Und so kann natürlich nur das eine Allheilmittel, die Reform der Schuldenbremse, auch den Weg aus der Krise der deutschen Automobilindustrie weisen: Die Leute kaufen lieber Verbrenner, weil ihnen E-Autos deutscher Hersteller zu teuer sind? Dann subventionieren wir deren Kauf einfach mit Kaufprämien! Die deutsche Autoindustrie leidet unter hohen Energiekosten? Wie wäre es mit einem subventionierten Industriestrompreis! Die Umstellung der Produktion auf Elektroautos erfordert Investitionen in Milliardenhöhe? Dafür gibt es dann einen schuldenfinanzierten Deutschlandfonds!
Wie überall setzt der Staat ideologische Zielvorgaben, die Wirtschaft soll sich entsprechend transformieren und gemäß dem politischen Willen produzieren. Und wenn dann in Folge dessen die Unternehmen nicht mehr konkurrenz- und ihre Produkte nicht mehr marktfähig sind, springt der Staat ein – in der vagen Hoffnung, dass sich all die Subventionen und Investitionen irgendwann in einer fernen und unabsehbaren Zukunft bezahlt machen. Das ist im Kern das Wirtschaftsprogramm von Audretsch und seiner Partei. Dass das mit Marktwirtschaft nur noch entfernt zu tun hat, muss eigentlich nicht extra erwähnt werden.
Die Fahrrad-Frau aus Dänemark
Wer sich nun sicher wähnte und meinte, der argumentative Tiefpunkt der Sendung sei mit Audretschs Ausführungen erreicht, musste sich dank Ragnhild Sørensen eines Besseren belehren lassen.

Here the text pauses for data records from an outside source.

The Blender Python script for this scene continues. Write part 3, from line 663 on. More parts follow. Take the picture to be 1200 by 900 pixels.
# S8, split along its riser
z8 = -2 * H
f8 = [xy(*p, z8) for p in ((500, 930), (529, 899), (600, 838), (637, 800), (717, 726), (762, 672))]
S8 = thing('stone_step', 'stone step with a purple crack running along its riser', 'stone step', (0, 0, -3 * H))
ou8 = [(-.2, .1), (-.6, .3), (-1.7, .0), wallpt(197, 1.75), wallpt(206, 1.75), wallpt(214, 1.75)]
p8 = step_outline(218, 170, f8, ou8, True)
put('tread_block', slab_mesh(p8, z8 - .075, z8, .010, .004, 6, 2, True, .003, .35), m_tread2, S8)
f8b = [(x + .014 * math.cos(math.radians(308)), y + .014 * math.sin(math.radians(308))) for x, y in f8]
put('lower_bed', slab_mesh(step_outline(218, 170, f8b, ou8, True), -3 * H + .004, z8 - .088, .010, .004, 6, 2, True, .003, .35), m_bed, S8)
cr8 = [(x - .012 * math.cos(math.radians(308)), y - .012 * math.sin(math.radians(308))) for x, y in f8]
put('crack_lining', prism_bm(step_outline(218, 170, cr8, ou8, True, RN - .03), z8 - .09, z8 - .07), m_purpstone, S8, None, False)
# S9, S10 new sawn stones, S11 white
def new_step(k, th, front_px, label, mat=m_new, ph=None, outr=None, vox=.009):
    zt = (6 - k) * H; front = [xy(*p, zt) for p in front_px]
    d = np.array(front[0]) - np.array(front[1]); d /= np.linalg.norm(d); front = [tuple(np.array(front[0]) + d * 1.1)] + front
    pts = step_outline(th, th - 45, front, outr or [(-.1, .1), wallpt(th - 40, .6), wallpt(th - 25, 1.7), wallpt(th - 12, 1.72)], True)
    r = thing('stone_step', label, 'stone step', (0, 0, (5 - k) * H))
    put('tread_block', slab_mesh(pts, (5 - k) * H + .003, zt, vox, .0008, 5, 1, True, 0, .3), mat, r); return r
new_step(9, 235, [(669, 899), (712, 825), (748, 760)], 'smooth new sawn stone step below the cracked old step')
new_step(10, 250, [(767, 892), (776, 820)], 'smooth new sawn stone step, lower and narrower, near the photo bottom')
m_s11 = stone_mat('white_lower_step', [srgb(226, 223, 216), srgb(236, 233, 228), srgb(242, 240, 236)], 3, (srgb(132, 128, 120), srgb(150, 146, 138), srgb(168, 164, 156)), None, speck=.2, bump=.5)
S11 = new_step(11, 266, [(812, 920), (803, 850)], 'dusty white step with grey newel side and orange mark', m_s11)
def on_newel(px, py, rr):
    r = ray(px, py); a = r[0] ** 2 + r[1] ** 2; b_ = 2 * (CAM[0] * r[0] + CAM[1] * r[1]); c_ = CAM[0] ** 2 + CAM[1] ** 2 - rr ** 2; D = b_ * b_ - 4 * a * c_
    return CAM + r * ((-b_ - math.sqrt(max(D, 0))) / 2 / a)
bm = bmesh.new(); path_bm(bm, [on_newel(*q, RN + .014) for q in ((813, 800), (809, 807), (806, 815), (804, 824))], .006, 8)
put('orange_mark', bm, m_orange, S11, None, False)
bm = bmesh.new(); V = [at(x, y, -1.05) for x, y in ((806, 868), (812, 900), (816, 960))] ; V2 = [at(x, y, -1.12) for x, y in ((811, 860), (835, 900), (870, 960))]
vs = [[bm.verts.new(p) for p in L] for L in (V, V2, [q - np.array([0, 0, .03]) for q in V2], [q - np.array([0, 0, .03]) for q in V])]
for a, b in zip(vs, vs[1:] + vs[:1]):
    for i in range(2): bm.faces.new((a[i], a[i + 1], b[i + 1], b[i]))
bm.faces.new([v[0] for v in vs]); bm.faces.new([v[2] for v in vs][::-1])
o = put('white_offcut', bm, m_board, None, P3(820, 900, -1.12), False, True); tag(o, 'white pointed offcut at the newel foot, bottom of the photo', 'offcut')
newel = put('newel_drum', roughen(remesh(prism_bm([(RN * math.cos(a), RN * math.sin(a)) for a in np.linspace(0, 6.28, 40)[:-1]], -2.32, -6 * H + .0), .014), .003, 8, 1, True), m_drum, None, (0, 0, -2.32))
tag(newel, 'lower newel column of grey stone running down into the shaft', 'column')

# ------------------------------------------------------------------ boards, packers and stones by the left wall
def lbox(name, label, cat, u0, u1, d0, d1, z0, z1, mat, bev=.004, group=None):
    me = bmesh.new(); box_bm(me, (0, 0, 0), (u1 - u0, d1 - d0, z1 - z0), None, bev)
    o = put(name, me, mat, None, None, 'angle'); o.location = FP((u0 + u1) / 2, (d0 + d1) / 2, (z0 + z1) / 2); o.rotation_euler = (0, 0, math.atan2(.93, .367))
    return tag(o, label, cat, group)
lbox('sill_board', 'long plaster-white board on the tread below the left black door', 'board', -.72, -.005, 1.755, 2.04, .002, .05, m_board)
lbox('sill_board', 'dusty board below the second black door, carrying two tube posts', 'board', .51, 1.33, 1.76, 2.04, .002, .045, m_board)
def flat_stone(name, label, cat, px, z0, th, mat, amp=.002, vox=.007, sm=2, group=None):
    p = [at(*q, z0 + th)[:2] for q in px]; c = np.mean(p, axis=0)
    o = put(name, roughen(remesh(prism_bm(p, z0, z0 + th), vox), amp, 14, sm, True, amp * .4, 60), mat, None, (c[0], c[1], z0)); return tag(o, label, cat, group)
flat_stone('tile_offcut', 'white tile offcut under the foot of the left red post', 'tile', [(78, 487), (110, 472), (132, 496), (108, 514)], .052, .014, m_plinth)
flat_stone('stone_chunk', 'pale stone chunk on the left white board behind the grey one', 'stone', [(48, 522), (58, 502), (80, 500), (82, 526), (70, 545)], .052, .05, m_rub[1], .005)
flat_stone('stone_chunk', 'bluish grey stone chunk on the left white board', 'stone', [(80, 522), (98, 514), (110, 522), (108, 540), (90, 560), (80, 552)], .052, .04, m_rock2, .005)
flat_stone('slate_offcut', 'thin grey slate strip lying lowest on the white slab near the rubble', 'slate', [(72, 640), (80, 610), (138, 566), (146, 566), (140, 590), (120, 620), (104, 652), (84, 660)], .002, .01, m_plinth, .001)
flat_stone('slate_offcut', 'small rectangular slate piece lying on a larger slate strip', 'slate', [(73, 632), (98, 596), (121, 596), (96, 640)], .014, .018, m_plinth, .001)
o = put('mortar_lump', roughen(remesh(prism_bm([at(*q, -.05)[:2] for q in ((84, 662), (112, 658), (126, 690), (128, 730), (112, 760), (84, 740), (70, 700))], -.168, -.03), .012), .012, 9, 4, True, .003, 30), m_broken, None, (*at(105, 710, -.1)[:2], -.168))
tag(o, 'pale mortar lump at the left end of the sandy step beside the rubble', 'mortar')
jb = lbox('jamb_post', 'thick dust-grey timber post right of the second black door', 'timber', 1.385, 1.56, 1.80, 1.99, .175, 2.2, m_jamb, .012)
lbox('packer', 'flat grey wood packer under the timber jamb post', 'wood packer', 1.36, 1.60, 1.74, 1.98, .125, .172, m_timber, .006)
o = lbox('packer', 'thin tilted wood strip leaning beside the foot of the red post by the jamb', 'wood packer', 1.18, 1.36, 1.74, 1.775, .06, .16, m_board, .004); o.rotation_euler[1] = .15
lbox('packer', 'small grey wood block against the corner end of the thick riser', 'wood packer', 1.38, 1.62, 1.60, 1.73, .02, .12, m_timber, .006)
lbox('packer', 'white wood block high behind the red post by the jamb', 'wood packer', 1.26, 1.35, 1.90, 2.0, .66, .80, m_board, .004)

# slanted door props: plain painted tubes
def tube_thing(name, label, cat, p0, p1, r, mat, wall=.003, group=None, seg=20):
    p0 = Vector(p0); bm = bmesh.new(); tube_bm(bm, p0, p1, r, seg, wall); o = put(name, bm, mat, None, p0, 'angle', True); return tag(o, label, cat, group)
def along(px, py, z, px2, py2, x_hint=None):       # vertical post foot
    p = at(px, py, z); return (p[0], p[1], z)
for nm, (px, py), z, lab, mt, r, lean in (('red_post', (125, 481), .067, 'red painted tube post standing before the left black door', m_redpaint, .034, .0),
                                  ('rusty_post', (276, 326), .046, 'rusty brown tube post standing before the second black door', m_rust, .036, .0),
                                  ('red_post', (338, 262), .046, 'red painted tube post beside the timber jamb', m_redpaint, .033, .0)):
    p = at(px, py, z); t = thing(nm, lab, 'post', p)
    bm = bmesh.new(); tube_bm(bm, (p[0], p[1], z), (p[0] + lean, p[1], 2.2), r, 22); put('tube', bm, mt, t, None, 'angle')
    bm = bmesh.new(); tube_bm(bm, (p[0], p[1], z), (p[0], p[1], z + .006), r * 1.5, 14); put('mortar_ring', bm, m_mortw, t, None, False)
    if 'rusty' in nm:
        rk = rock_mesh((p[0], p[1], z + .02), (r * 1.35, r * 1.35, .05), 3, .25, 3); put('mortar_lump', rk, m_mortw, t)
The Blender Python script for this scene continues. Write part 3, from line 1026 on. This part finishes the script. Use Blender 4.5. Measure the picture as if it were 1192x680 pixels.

Die gebürtige Dänin ist Sprecherin des Vereins „Changing Cities“, der „zivilgesellschaftliches Engagement für lebenswertere Städte“ fördert und dessen bisher größtes Projekt der Volksentscheid Fahrrad in Berlin im Jahr 2016 war. Die erst später in die Diskussion einbezogene Sørensen bemängelte die einseitige Fokussierung der Debatte auf den Autoverkehr – schon das ein merkwürdiger Kritikpunkt an einer Debatte zur Autoindustrie – und versuchte diese auf allgemeinere Fragen der Mobilität zu lenken.
Ich hoffe sehr, liebe Leser, dass sie die Argumentation von Frau Sørensen nicht allzu ernst nehmen. Denn sollten sie es doch tun, kann es wirklich gefährlich für sie werden. Dann laufen sie womöglich Gefahr, ihre Zahnbürste aus dem Badfenster zu werfen. Denn wozu braucht man schon etwas, dass 99 Prozent des Tages sinnlos herumsteht? Weg mit der Bürste! Vielleicht kommen sie alternativ aber auch auf die Idee, ihr Auto vom unnötigen Ballast des Airbags zu befreien. Schließlich braucht man den bei 99 Prozent der Fahrten ja gar nicht! Also weg auch damit! Aber kommen Sie nicht auf falsche Gedanken!